Will you transcribe the entries that follow, exactly and in full?
— start Given data —
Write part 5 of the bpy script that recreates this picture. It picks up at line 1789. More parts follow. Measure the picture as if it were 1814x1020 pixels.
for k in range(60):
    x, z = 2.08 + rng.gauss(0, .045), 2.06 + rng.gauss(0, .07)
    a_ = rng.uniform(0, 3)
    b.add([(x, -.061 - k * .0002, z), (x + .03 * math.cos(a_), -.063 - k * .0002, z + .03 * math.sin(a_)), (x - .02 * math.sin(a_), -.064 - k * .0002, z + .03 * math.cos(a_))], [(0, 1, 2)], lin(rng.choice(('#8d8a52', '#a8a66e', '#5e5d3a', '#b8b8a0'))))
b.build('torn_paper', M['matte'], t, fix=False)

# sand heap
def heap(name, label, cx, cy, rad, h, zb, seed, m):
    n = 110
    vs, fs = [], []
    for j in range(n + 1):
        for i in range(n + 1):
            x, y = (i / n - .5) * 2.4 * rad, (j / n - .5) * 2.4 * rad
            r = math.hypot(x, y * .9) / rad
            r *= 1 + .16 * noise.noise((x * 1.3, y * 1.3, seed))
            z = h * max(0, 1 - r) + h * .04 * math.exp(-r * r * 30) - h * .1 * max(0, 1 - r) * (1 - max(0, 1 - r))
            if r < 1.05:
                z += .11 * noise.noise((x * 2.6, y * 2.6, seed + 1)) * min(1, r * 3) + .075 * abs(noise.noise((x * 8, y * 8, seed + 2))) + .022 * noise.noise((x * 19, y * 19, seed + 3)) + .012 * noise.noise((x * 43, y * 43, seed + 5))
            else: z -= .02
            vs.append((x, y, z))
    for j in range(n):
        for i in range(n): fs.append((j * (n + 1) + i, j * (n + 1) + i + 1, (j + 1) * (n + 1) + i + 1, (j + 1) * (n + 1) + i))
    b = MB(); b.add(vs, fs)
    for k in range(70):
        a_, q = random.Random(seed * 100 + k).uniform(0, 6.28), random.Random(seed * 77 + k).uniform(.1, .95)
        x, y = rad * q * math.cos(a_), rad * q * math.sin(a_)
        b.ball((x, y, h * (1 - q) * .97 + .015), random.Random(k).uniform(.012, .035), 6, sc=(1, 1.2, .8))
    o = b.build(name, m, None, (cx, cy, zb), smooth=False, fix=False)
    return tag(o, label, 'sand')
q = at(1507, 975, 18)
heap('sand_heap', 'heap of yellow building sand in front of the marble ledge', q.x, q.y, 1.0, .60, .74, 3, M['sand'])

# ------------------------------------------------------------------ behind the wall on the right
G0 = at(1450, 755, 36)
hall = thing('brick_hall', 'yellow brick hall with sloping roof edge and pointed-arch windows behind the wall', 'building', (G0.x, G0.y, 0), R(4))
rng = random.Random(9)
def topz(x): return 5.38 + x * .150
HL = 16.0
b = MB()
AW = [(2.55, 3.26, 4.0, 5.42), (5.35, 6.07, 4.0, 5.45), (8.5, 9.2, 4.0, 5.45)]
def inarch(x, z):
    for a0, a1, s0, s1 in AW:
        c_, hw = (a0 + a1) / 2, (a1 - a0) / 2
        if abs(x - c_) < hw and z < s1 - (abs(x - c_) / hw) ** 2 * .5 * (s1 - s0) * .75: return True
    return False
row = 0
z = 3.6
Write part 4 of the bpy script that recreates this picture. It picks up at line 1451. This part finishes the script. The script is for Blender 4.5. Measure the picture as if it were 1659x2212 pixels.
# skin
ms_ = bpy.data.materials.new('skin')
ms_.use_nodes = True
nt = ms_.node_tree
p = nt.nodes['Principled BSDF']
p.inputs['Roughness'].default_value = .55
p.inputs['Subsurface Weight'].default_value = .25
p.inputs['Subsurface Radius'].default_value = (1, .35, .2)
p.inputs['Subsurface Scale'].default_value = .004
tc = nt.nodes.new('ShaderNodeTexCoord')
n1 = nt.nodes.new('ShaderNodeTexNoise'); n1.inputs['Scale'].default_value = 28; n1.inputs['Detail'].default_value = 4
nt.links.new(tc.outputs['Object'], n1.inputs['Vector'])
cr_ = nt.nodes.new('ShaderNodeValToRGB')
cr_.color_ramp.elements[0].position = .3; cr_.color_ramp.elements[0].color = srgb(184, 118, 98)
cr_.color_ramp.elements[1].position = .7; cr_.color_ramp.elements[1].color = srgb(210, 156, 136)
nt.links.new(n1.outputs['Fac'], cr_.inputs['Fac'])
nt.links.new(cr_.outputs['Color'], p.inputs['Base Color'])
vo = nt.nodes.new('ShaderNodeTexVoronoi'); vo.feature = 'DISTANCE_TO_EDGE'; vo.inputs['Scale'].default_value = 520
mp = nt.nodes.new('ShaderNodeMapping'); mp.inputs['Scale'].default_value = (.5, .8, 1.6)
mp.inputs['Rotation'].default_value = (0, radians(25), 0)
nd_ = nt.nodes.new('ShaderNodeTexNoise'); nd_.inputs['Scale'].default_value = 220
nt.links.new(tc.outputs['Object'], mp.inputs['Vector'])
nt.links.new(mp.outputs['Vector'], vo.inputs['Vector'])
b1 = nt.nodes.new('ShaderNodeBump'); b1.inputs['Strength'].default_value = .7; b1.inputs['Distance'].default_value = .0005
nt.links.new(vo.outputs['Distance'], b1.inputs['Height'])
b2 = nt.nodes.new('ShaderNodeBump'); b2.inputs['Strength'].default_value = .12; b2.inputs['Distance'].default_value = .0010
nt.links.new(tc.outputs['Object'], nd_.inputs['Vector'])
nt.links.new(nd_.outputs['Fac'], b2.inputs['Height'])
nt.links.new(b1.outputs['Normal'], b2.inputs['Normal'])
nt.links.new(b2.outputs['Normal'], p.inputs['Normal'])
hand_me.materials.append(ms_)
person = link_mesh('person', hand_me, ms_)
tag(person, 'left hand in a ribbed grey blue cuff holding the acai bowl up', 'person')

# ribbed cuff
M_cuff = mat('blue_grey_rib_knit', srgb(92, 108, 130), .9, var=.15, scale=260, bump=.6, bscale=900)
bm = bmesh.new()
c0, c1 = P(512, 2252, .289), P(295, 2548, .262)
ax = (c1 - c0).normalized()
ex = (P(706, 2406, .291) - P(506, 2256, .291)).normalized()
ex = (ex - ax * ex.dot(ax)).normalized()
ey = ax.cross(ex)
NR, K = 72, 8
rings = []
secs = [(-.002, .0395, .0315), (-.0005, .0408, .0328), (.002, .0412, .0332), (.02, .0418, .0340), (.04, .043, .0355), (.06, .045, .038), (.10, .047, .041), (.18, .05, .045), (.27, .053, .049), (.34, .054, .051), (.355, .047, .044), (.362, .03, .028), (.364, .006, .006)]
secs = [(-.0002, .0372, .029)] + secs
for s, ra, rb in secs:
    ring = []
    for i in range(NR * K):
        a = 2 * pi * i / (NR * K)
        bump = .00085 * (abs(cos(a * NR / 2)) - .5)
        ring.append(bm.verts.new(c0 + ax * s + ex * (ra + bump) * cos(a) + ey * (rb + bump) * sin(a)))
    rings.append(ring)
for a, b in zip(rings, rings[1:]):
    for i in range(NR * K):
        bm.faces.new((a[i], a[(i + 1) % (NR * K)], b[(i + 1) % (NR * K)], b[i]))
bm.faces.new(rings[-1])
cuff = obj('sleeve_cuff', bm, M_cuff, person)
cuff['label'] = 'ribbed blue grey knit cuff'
— end Given data —
:: Solution to the exercise ::
Write part 5 of the bpy script that recreates this picture. It picks up at line 1789. More parts follow. Measure the picture as if it were 1814x1020 pixels.
for k in range(60):
    x, z = 2.08 + rng.gauss(0, .045), 2.06 + rng.gauss(0, .07)
    a_ = rng.uniform(0, 3)
    b.add([(x, -.061 - k * .0002, z), (x + .03 * math.cos(a_), -.063 - k * .0002, z + .03 * math.sin(a_)), (x - .02 * math.sin(a_), -.064 - k * .0002, z + .03 * math.cos(a_))], [(0, 1, 2)], lin(rng.choice(('#8d8a52', '#a8a66e', '#5e5d3a', '#b8b8a0'))))
b.build('torn_paper', M['matte'], t, fix=False)

# sand heap
def heap(name, label, cx, cy, rad, h, zb, seed, m):
    n = 110
    vs, fs = [], []
    for j in range(n + 1):
        for i in range(n + 1):
            x, y = (i / n - .5) * 2.4 * rad, (j / n - .5) * 2.4 * rad
            r = math.hypot(x, y * .9) / rad
            r *= 1 + .16 * noise.noise((x * 1.3, y * 1.3, seed))
            z = h * max(0, 1 - r) + h * .04 * math.exp(-r * r * 30) - h * .1 * max(0, 1 - r) * (1 - max(0, 1 - r))
            if r < 1.05:
                z += .11 * noise.noise((x * 2.6, y * 2.6, seed + 1)) * min(1, r * 3) + .075 * abs(noise.noise((x * 8, y * 8, seed + 2))) + .022 * noise.noise((x * 19, y * 19, seed + 3)) + .012 * noise.noise((x * 43, y * 43, seed + 5))
            else: z -= .02
            vs.append((x, y, z))
    for j in range(n):
        for i in range(n): fs.append((j * (n + 1) + i, j * (n + 1) + i + 1, (j + 1) * (n + 1) + i + 1, (j + 1) * (n + 1) + i))
    b = MB(); b.add(vs, fs)
    for k in range(70):
        a_, q = random.Random(seed * 100 + k).uniform(0, 6.28), random.Random(seed * 77 + k).uniform(.1, .95)
        x, y = rad * q * math.cos(a_), rad * q * math.sin(a_)
        b.ball((x, y, h * (1 - q) * .97 + .015), random.Random(k).uniform(.012, .035), 6, sc=(1, 1.2, .8))
    o = b.build(name, m, None, (cx, cy, zb), smooth=False, fix=False)
    return tag(o, label, 'sand')
q = at(1507, 975, 18)
heap('sand_heap', 'heap of yellow building sand in front of the marble ledge', q.x, q.y, 1.0, .60, .74, 3, M['sand'])

# ------------------------------------------------------------------ behind the wall on the right
G0 = at(1450, 755, 36)
hall = thing('brick_hall', 'yellow brick hall with sloping roof edge and pointed-arch windows behind the wall', 'building', (G0.x, G0.y, 0), R(4))
rng = random.Random(9)
def topz(x): return 5.38 + x * .150
HL = 16.0
b = MB()
AW = [(2.55, 3.26, 4.0, 5.42), (5.35, 6.07, 4.0, 5.45), (8.5, 9.2, 4.0, 5.45)]
def inarch(x, z):
    for a0, a1, s0, s1 in AW:
        c_, hw = (a0 + a1) / 2, (a1 - a0) / 2
        if abs(x - c_) < hw and z < s1 - (abs(x - c_) / hw) ** 2 * .5 * (s1 - s0) * .75: return True
    return False
row = 0
z = 3.6
Write part 4 of the bpy script that recreates this picture. It picks up at line 1451. This part finishes the script. The script is for Blender 4.5. Measure the picture as if it were 1659x2212 pixels.
# skin
ms_ = bpy.data.materials.new('skin')
ms_.use_nodes = True
nt = ms_.node_tree
p = nt.nodes['Principled BSDF']
p.inputs['Roughness'].default_value = .55
p.inputs['Subsurface Weight'].default_value = .25
p.inputs['Subsurface Radius'].default_value = (1, .35, .2)
p.inputs['Subsurface Scale'].default_value = .004
tc = nt.nodes.new('ShaderNodeTexCoord')
n1 = nt.nodes.new('ShaderNodeTexNoise'); n1.inputs['Scale'].default_value = 28; n1.inputs['Detail'].default_value = 4
nt.links.new(tc.outputs['Object'], n1.inputs['Vector'])
cr_ = nt.nodes.new('ShaderNodeValToRGB')
cr_.color_ramp.elements[0].position = .3; cr_.color_ramp.elements[0].color = srgb(184, 118, 98)
cr_.color_ramp.elements[1].position = .7; cr_.color_ramp.elements[1].color = srgb(210, 156, 136)
nt.links.new(n1.outputs['Fac'], cr_.inputs['Fac'])
nt.links.new(cr_.outputs['Color'], p.inputs['Base Color'])
vo = nt.nodes.new('ShaderNodeTexVoronoi'); vo.feature = 'DISTANCE_TO_EDGE'; vo.inputs['Scale'].default_value = 520
mp = nt.nodes.new('ShaderNodeMapping'); mp.inputs['Scale'].default_value = (.5, .8, 1.6)
mp.inputs['Rotation'].default_value = (0, radians(25), 0)
nd_ = nt.nodes.new('ShaderNodeTexNoise'); nd_.inputs['Scale'].default_value = 220
nt.links.new(tc.outputs['Object'], mp.inputs['Vector'])
nt.links.new(mp.outputs['Vector'], vo.inputs['Vector'])
b1 = nt.nodes.new('ShaderNodeBump'); b1.inputs['Strength'].default_value = .7; b1.inputs['Distance'].default_value = .0005
nt.links.new(vo.outputs['Distance'], b1.inputs['Height'])
b2 = nt.nodes.new('ShaderNodeBump'); b2.inputs['Strength'].default_value = .12; b2.inputs['Distance'].default_value = .0010
nt.links.new(tc.outputs['Object'], nd_.inputs['Vector'])
nt.links.new(nd_.outputs['Fac'], b2.inputs['Height'])
nt.links.new(b1.outputs['Normal'], b2.inputs['Normal'])
nt.links.new(b2.outputs['Normal'], p.inputs['Normal'])
hand_me.materials.append(ms_)
person = link_mesh('person', hand_me, ms_)
tag(person, 'left hand in a ribbed grey blue cuff holding the acai bowl up', 'person')

# ribbed cuff
M_cuff = mat('blue_grey_rib_knit', srgb(92, 108, 130), .9, var=.15, scale=260, bump=.6, bscale=900)
bm = bmesh.new()
c0, c1 = P(512, 2252, .289), P(295, 2548, .262)
ax = (c1 - c0).normalized()
ex = (P(706, 2406, .291) - P(506, 2256, .291)).normalized()
ex = (ex - ax * ex.dot(ax)).normalized()
ey = ax.cross(ex)
NR, K = 72, 8
rings = []
secs = [(-.002, .0395, .0315), (-.0005, .0408, .0328), (.002, .0412, .0332), (.02, .0418, .0340), (.04, .043, .0355), (.06, .045, .038), (.10, .047, .041), (.18, .05, .045), (.27, .053, .049), (.34, .054, .051), (.355, .047, .044), (.362, .03, .028), (.364, .006, .006)]
secs = [(-.0002, .0372, .029)] + secs
for s, ra, rb in secs:
    ring = []
    for i in range(NR * K):
        a = 2 * pi * i / (NR * K)
        bump = .00085 * (abs(cos(a * NR / 2)) - .5)
        ring.append(bm.verts.new(c0 + ax * s + ex * (ra + bump) * cos(a) + ey * (rb + bump) * sin(a)))
    rings.append(ring)
for a, b in zip(rings, rings[1:]):
    for i in range(NR * K):
        bm.faces.new((a[i], a[(i + 1) % (NR * K)], b[(i + 1) % (NR * K)], b[i]))
bm.faces.new(rings[-1])
cuff = obj('sleeve_cuff', bm, M_cuff, person)
cuff['label'] = 'ribbed blue grey knit cuff'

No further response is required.